Few people have managed to reveal the horrors of the Spanish Civil War in a more compelling way than Pablo Picasso, with his masterpiece Guernica. But when Spain participated at the 1937 Paris International Exhibition, the sentiment and outrage were shared by a number of its artists.
The Spanish Civil War (1936 – 1939) was fought and won by the Nationalists (conservatives led by General Franco) against the Republicans (left-leaning government loyalists), both sides being supported by outside forces. The Nationalists were backed by Nazi Germany and Fascist Italy, while Republicans received help from the Soviet communists. There were atrocities committed on both sides, although the numbers seem to suggest that the Nationalists were far more ruthless. The Republican government spread the myth that the civil war was equivalent to democracy vs. fascism, good vs. evil, in order to justify its own actions. The propaganda they resorted to included the artworks exhibited in 1937 at the Paris International Exhibition.

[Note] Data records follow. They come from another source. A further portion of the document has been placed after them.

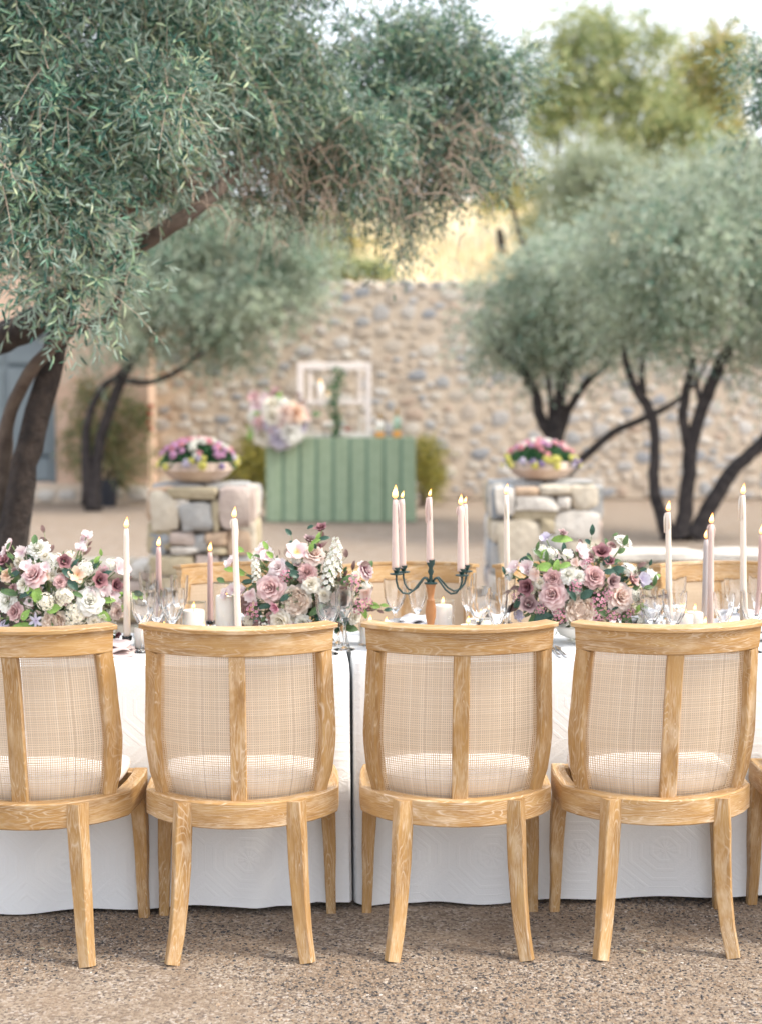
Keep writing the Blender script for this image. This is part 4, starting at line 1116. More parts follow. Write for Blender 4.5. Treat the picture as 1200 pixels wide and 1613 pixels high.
# ------------------------------------------------------------------ stones
def stone_mat(name, cols, sc=6):
    t = NT(name); co = t.coord('Object')
    oi = t.new('ShaderNodeObjectInfo'); g = t.new('ShaderNodeNewGeometry')
    r = t.math('FRACT', t.math('ADD', oi.outputs['Random'], g.outputs['Random Per Island']))
    n = len(cols)
    c = t.ramp(r, [((i + .5) / n, k) for i, k in enumerate(cols)], 'CONSTANT' if n > 4 else 'LINEAR')
    nz = t.noise(co, sc, 6, .65)
    c = t.mix(1.0, c, t.ramp(nz, [(.25, .72), (.75, 1.2)]), 'MULTIPLY')
    t.col(c); t.rough(.9); t.bump(t.noise(co, sc * 4, 6, .7), .6, .02)
    return t.m
WALLST = stone_mat('field_stones', [(.56, .52, .47), (.47, .45, .43), (.58, .53, .46), (.40, .40, .40), (.53, .45, .36), (.63, .60, .56), (.50, .42, .34), (.46, .45, .44), (.57, .50, .42), (.34, .35, .37), (.54, .48, .41), (.48, .37, .29), (.60, .56, .50), (.52, .45, .38)])
MORT = simple('sandy_mortar', (.55, .45, .345), (.64, .54, .43), 5, .95, .8, 30, .02)
def rock_mesh(sd, m):
    """unit lump, x z outline, front at -y"""
    rr = random.Random(sd); mb = MB(); n = 9
    ang = [2 * PI * (k + rr.uniform(-.28, .28)) / n for k in range(n)]; rad = [rr.uniform(.72, 1.12) for _ in range(n)]
    for (s, y) in ((1.0, .5), (1.0, -.05), (.86, -.36), (.45, -.5)):
        for a, q in zip(ang, rad):
            e = 1 / max(abs(math.cos(a)) ** 1.0, abs(math.sin(a)) ** 1.0) ** .45
            mb.v.append((.5 * s * q * math.cos(a) * e, y + rr.uniform(-.05, .05), .5 * s * q * math.sin(a) * e))
    for i in range(3):
        for k in range(n):
            k2 = (k + 1) % n; mb.face([i * n + k, i * n + k2, (i + 1) * n + k2, (i + 1) * n + k])
    mb.face([3 * n + k for k in range(n)])
    return mb, mb.mesh('stone', m, angle=45)
ROCKS = [rock_mesh(100 + k, WALLST) for k in range(10)]
def scatter_stones(W, H, rmax, rmin, tries, seed, gap=.008):
    rg = np.random.default_rng(seed); X, Z, A, B = [], [], [], []
    for s in range(tries):
        f = (s / tries) ** .55; a = (rmax * (1 - f) + rmin * f) * rg.uniform(.75, 1.2); b = a * rg.uniform(.5, .95)
        x, z = rg.uniform(a, W - a), rg.uniform(b * .9, H - b * .9)
        if X:
            dx = np.abs(np.array(X) - x) / (np.array(A) + a + gap); dz = np.abs(np.array(Z) - z) / (np.array(B) + b + gap)
            if np.any(dx ** 2.3 + dz ** 2.3 < .9): continue
        X.append(x); Z.append(z); A.append(a); B.append(b)
    return list(zip(X, Z, A, B))
def stone_wall(name, label, origin, W, H, D, cat, rotz=0, rmax=.2, rmin=.05, tries=9000, seed=3, keep=300, visx=None, bulge=.05, capst=True):
    t = thing(name, label, cat, origin, rotz)
    mb = MB(); mb.box((W / 2, D / 2, H / 2), (W, D, H), bev=.03); part('mortar', mb.mesh('mortar', MORT, False), None, t)
    st = scatter_stones(W, H, rmax, rmin, tries, seed)
    vis = lambda s: visx is None or visx[0] < s[0] < visx[1]
    st.sort(key=lambda s: -(s[2] * s[3]) * (1 if vis(s) else .01))
    rr = random.Random(seed); far = MB()
    for i, (x, z, a, b) in enumerate(st):
        dy = rr.uniform(.7, 1.3) * bulge * 2; rk = ROCKS[rr.randrange(10)]; ry = rr.uniform(-.12, .12); fl = rr.choice((-1, 1))
        if i < keep:
            part('stone', rk[1], None, t, (x, 0, z), (0, ry, 0), (2 * a * fl, dy, 2 * b))
        else:
            M = Matrix.Rotation(ry, 3, 'Y'); n0 = len(far.v)
            far.v += [tuple(Vector((x, 0, z)) + M @ Vector((v[0] * 2 * a, v[1] * dy, v[2] * 2 * b))) for v in rk[0].v]
            for f in rk[0].f: far.face([n0 + q for q in f])
    if far.v: part('small_stones', far.mesh('small_stones', WALLST), None, t, kind='stuff')
    if capst:
        x = .1
        capm = MB()
        while x < W - .2:
            w = rr.uniform(.2, .45); h = rr.uniform(.08, .18)
            rk = ROCKS[rr.randrange(10)]; n0 = len(capm.v)
            capm.v += [(x + w / 2 + v[0] * w, D / 2 + v[1] * D * 1.1, H + v[2] * h) for v in rk[0].v]
            for f in rk[0].f: capm.face([n0 + q for q in f])
            x += w * .95
        part('top_stones', capm.mesh('top_stones', WALLST), None, t, kind='stuff')
    return t
WY = 22.9
wx0 = XY(236, WY)
wh = P(600, 446, WY).z
stone_wall('stone_wall', 'high rubble stone retaining wall of pale and blue grey stones behind the bar', (wx0, WY, 0), 15.5, wh, .5, 'wall', tries=14000, visx=(0, 9.7), seed=5, rmax=.15, rmin=.045, bulge=.022)

# pillars
STC = {n: simple('pillar_stone_' + n, a, b, 4, .9, .8, 18, .02) for n, a, b in (
    ('beige', (.50, .44, .34), (.66, .59, .48)), ('grey', (.30, .31, .31), (.46, .45, .43)), ('white', (.56, .52, .46), (.70, .66, .60)), ('rust', (.40, .27, .18), (.56, .42, .30)), ('ochre', (.36, .30, .19), (.50, .43, .30)), ('slate', (.17, .20, .24), (.34, .36, .38)), ('pink', (.42, .33, .29), (.56, .47, .41)))}
DARKM = simple('deep_mortar', (.10, .08, .065), (.20, .16, .13), 9, .95, .8, 30, .02)
def block_stone(w, d, h, sd, ir=.12):
    """rounded irregular block with a rough face"""
    rr = random.Random(sd); mb = MB(); N = 4
    idx = {}
    off = Vector((rr.uniform(0, 50), rr.uniform(0, 50), rr.uniform(0, 50)))
    from mathutils import noise as mn
    shear = rr.uniform(-ir, ir); taper_ = rr.uniform(-ir, ir)
    def vert(i, j, k):
        key = (i, j, k)
        if key not in idx:
            p = Vector((i / N * 2 - 1, j / N * 2 - 1, k / N * 2 - 1))
            e = 9.0; l = (abs(p.x) ** e + abs(p.y) ** e + abs(p.z) ** e) ** (1 / e)
            p = p / l
            p *= 1 + .16 * mn.noise(p * 1.2 + off) + .07 * mn.noise(p * 3.1 + off)
            p.x *= 1 + taper_ * p.z; p.x += shear * p.z * .6
            idx[key] = len(mb.v); mb.v.append((p.x * w / 2, p.y * d / 2, p.z * h / 2))
        return idx[key]
    for a in range(N):
        for b in range(N):
            for q in ((lambda s: [vert(s, a, b), vert(s, a + 1, b), vert(s, a + 1, b + 1), vert(s, a, b + 1)]), (lambda s: [vert(a, s, b), vert(a, s, b + 1), vert(a + 1, s, b + 1), vert(a + 1, s, b)]), (lambda s: [vert(a, b, s), vert(a + 1, b, s), vert(a + 1, b + 1, s), vert(a, b + 1, s)])):
                mb.face(q(N)); mb.face(q(0)[::-1])
    return mb
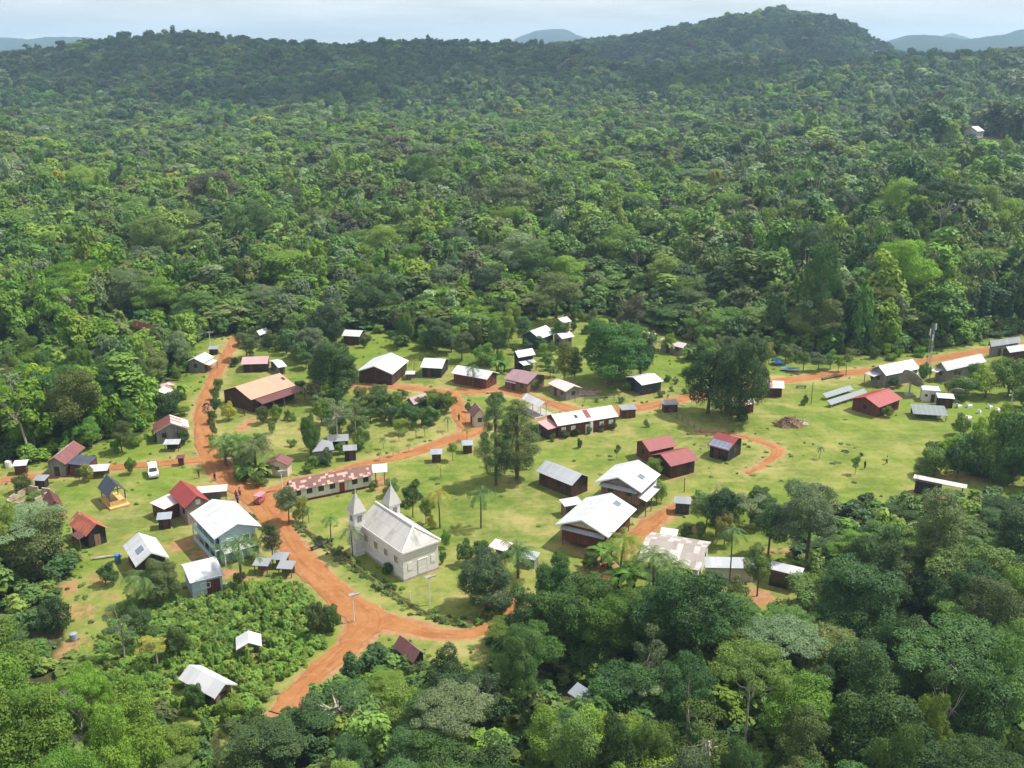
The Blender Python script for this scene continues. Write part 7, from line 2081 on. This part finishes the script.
# people
def person(label, px, py, shirt, legs, ang, stride=.0, group=None, h=1.68):
    p = at(px, py)
    t = thing('person', label, 'person', (p.x, p.y, 0), R(ang), group)
    k = h / 1.72
    def skin(parts, name, mat, parent):
        b = MB()
        for path, rad, n in parts: b.tube([Vector(q) * k for q in path], [r * k for r in rad], n)
        me = b.mesh(name, M[mat])
        o = bpy.data.objects.new(name, me); COL.objects.link(o); o.parent = parent
        return o
    # one continuous figure grown over a skeleton
    V = [(0, 0, .93), (0, 0, 1.15), (0, 0, 1.38), (0, 0, 1.5), (.02, 0, 1.62), (.02, 0, 1.7),
         (0, .17, 1.4), (.03, .24, 1.12), (.12, .25, .88), (0, -.17, 1.4), (-.02, -.24, 1.12), (.06, -.25, .88),
         (0, .09, .88), (.02 + stride * .5, .1, .5), (stride, .1, .08), (stride + .14, .11, .04), (0, -.09, .88), (.02 - stride * .4, -.1, .5), (-stride, -.1, .08), (-stride + .14, -.11, .04)]
    E = [(0, 1), (1, 2), (2, 3), (3, 4), (4, 5), (2, 6), (6, 7), (7, 8), (2, 9), (9, 10), (10, 11), (0, 12), (12, 13), (13, 14), (14, 15), (0, 16), (16, 17), (17, 18), (18, 19)]
    rad = [.14, .13, .15, .06, .1, .07, .07, .05, .035, .07, .05, .035, .1, .065, .045, .035, .1, .065, .045, .035]
    me = bpy.data.meshes.new('body')
    me.from_pydata([tuple(Vector(v) * k) for v in V], E, [])
    o = bpy.data.objects.new('body', me); COL.objects.link(o); o.parent = t
    me.materials.append(M['skin'])
    md = o.modifiers.new('skin', 'SKIN')
    for i, r in enumerate(rad):
        me.skin_vertices[0].data[i].radius = (r * k, r * k)
        me.skin_vertices[0].data[i].use_root = (i == 0)
    ss = o.modifiers.new('smooth', 'SUBSURF'); ss.levels = ss.render_levels = 1
    skin([([(0, 0, .9), (0, 0, 1.1), (0, 0, 1.3), (0, 0, 1.45)], [.175, .165, .19, .10], 10), ([(0, .15, 1.42), (.02, .23, 1.2)], [.095, .075], 8), ([(0, -.15, 1.42), (0, -.23, 1.2)], [.095, .075], 8)], 'shirt', shirt, t)
    skin([([(0, 0, .98), (0, 0, .84)], [.18, .17], 10), ([(0, .09, .9), (.02 + stride * .5, .1, .52), (stride * .85, .1, .2)], [.115, .09, .075], 8), ([(0, -.09, .9), (.02 - stride * .4, -.1, .52), (-stride * .85, -.1, .2)], [.115, .09, .075], 8)], 'trousers', legs, t)
    skin([([(-.01, 0, 1.6), (0, 0, 1.7), (.01, 0, 1.755)], [.1, .112, .06], 10)], 'hair', 'hair', t)
person('person in dark clothes standing on the grass behind the red-roofed house', 199, 478, 'cloth_dark', 'cloth_dark', 20)
person('person in dark clothes walking on the edge of the junction', 215, 481, 'cloth_dark', 'cloth_blue', -30, .2)
person('person in a pink top standing on the junction beside the pale blue house', 240, 496, 'cloth_pink', 'cloth_dark', -60, .12)
person('person in a red shirt next to the one in the pink top on the junction', 236.5, 499, 'cloth_red', 'cloth_blue', 100, .1)
person('person in a blue shirt close to the corner of the white gable roof', 238, 504, 'cloth_blue', 'cloth_dark', 150)
person('lone walker in a white shirt on the sports field', 886.5, 464, 'cloth_white', 'cloth_dark', 170, .18)
person('lone person in dark clothes on the sports field, left of the walker in white', 864.5, 469, 'cloth_dark', 'cloth_dark', 30, .1)
person('person in a dark shirt beside the yard bushes in front of the barn', 244.5, 416, 'cloth_dark', 'cloth_blue', 0)
person('person in a red shirt crossing the lane by the narrow gabled house', 459, 421, 'cloth_red', 'cloth_dark', 80, .2)

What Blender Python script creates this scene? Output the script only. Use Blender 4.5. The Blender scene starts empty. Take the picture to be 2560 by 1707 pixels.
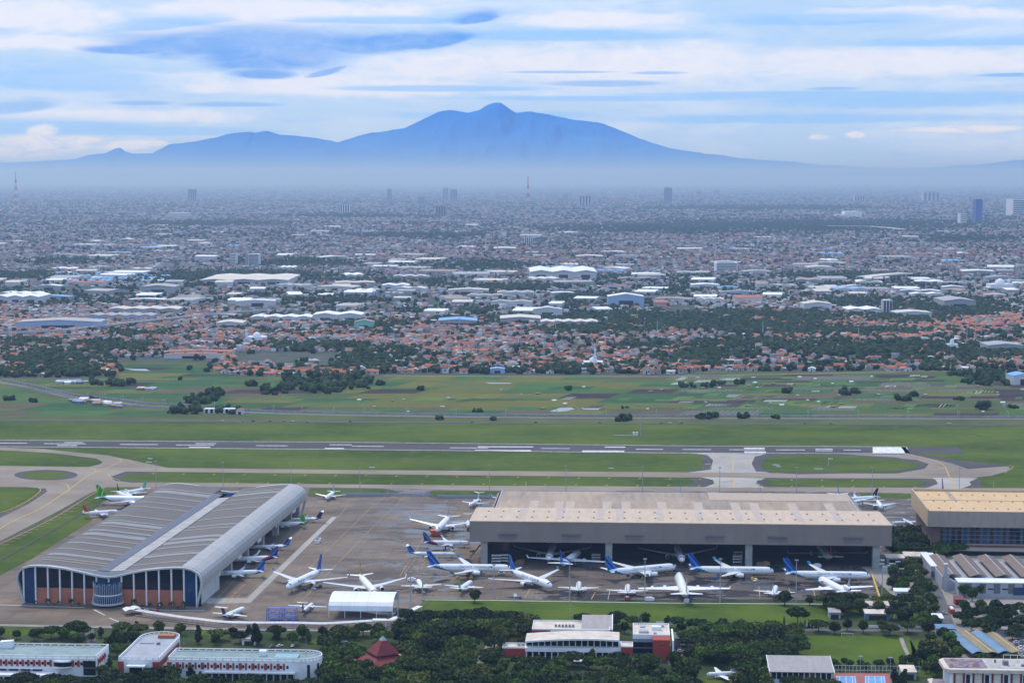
import bpy, math, random
import numpy as np
from mathutils import Vector, Matrix
sc = bpy.context.scene
R_ = math.radians
# ------------------------------------------------------------------ camera
CAM_H = 294.0
FPX = 4732.0                     # focal length in pixels of the 2560 wide photograph
HORY = 445.0
TH = math.atan((853.5 - HORY) / FPX)
cam_d = bpy.data.cameras.new('camera'); cam = bpy.data.objects.new('camera', cam_d)
sc.collection.objects.link(cam)
cam.location = (0, 0, CAM_H); cam.rotation_euler = (math.pi/2 - TH, 0, 0)
cam_d.sensor_width = 36.0; cam_d.lens = 36.0 * FPX / 2560.0
cam_d.clip_start = 1.0; cam_d.clip_end = 400000.0
sc.camera = cam
sc.render.resolution_x = 1024; sc.render.resolution_y = 682
# ------------------------------------------------------------------ exposure
sc.view_settings.view_transform = 'Standard'
try: sc.view_settings.look = 'None'
except Exception: pass
sc.view_settings.gamma = 1.0; sc.view_settings.use_curve_mapping = False
sc.view_settings.exposure = 0.05
sc.render.engine = 'CYCLES'
sc.cycles.use_denoising = True
sc.cycles.volume_bounces = 0
sc.cycles.max_bounces = 5; sc.cycles.diffuse_bounces = 2; sc.cycles.glossy_bounces = 2
sc.cycles.transmission_bounces = 2; sc.cycles.transparent_max_bounces = 4
# ------------------------------------------------------------------ sky
SUN_EL, SUN_AZ = R_(56), R_(-28)       # azimuth clockwise from +Y (camera looks along +Y)
world = bpy.data.worlds.new('World'); sc.world = world; world.use_nodes = True
nt = world.node_tree; N = nt.nodes; Lk = nt.links; N.clear()
def wn(t, **k):
    n = N.new(t)
    for a, b in k.items(): setattr(n, a, b)
    return n
def wm(op, a, b=None, c=None, clamp=False):
    n = N.new('ShaderNodeMath'); n.operation = op; n.use_clamp = clamp
    for i, v in enumerate((a, b, c)):
        if v is None: continue
        if isinstance(v, (int, float)): n.inputs[i].default_value = v
        else: Lk.new(v, n.inputs[i])
    return n.outputs[0]
tc = wn('ShaderNodeTexCoord'); sep = wn('ShaderNodeSeparateXYZ'); Lk.new(tc.outputs['Generated'], sep.inputs[0])
az = wm('ARCTAN2', sep.outputs[0], sep.outputs[1])
hor = wm('SQRT', wm('ADD', wm('MULTIPLY', sep.outputs[0], sep.outputs[0]), wm('MULTIPLY', sep.outputs[1], sep.outputs[1])))
el = wm('ARCTAN2', sep.outputs[2], hor)
def wnoise(sa, se, oz, scale=1.0, detail=5, rough=.55, dist=0.0):
    cx = wn('ShaderNodeCombineXYZ')
    Lk.new(wm('MULTIPLY', az, sa), cx.inputs[0]); Lk.new(wm('MULTIPLY', el, se), cx.inputs[1]); cx.inputs[2].default_value = oz
    n = wn('ShaderNodeTexNoise'); n.inputs['Scale'].default_value = scale; n.inputs['Detail'].default_value = detail
    n.inputs['Roughness'].default_value = rough; n.inputs['Distortion'].default_value = dist
    Lk.new(cx.outputs[0], n.inputs['Vector']); return n.outputs[0]
n_edge = wnoise(26, 78, 3.1, 1, 8, .62, .9)
n_soft = wnoise(9, 40, 8.7, 1, 8, .6, .9)
n_big = wnoise(2.2, 9, 1.3, 1, 4, .5, .3)
n_bil = wnoise(55, 120, 12.4, 1, 7, .6, 1.4)
n_fine = wnoise(34, 130, 5.5, 1, 8, .62, 1.0)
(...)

Horacio Ferrer – Madrid 1937 (Black Airplanes), oil on canvasAmong the artists who exhibited then was Spanish painter Horacio Ferrer (1894 – 1978), who chose to depict the bombing of Madrid through his realistic work Madrid 1937 (Black Airplanes). Three women and their three small children and an older woman are all fleeing their homes after an airstrike. There is smoke and debris in the background, a sign of the destruction that surrounds them. The woman in the center, probably caught in the middle of breastfeeding her infant, is looking up, raising her fist defiantly to the sky and pointing out to us the cause of destruction: the black airplanes up above. Although we can’t actually see them, their presence is felt all around.
There is a palpable sense of fear emanating from the fleeing Spaniards, each coping with this overwhelming emotion in different ways: the older woman is praying, while the little boy is crying, being dragged by his mother to seek shelter. Most reassuring is the woman to the left, protectively holding her baby to her chest in a soothing way. There is still hope for the next generation.